Wczoraj po godzinie 20, funkcjonariusze z Oddziału Prewencji Policji w Katowicach, którzy na co dzień wspierają rzeszowskich policjantów, zauważyli zatrzymującą się na pasie ruchu ciężarówkę oraz jadący w przeciwnym kierunku autobus. Kierowcy przez otwarte okna wymienili kilka zdań, po czym autobus odjechał, a kierujący samochodem ciężarowym wybieg z kabiny pojazdu i zaczął wzywać pomocy. Mundurowi postanowili sprawdzić co się stało.
Na kabinie dostawczej scanii ujawnili uszkodzenia sugerujące, że pojazd mógł brać udział w zdarzeniu drogowym. Rozpytany na tą okoliczność 37-letni kierujący, mieszkaniec województwa lubelskiego, powiedział, że musiał staranować trzy pojazdy, bo jak stwierdził, był przez nie ścigany. Ponieważ mężczyzna wyraźnie konfabulował, katowiccy policjanci o wszystkim powiadomili dyżurnego z komendy miejskiej.

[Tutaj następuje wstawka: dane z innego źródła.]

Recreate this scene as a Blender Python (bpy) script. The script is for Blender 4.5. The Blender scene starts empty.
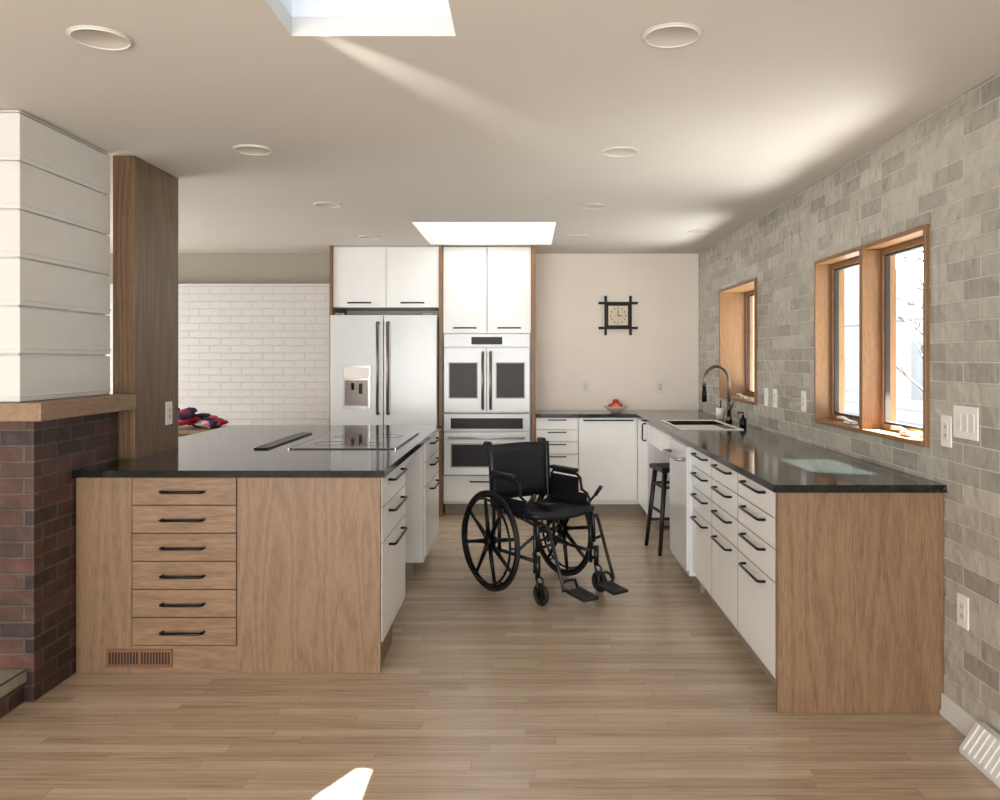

Na miejsce został skierowany policyjny partol. Okazało się, że 37-latek był nietrzeźwy, miał prawie dwa promile alkoholu w organizmie.
Policjanci z ruchu drogowego ustalili, że niedługo wcześniej, w Stobiernej, 37-latek zderzył się z osobową toyotą, a nastepnie z audi. Kierujący nie zatrzymał się ani nie upewnił, co do stanu zdrowia kierujących tymi pojazdami i odjechał w stronę Jasionki. Na szczęście, w tych zdarzeniach nikt poważnie nie ucierpiał.
Mieszkaniec województwa lubelskiego trafił do izby wytrzeźwień, a jego pojazd został odholowany na policyjny parking. O dalszym losie mężczyzny zadecyduje sąd.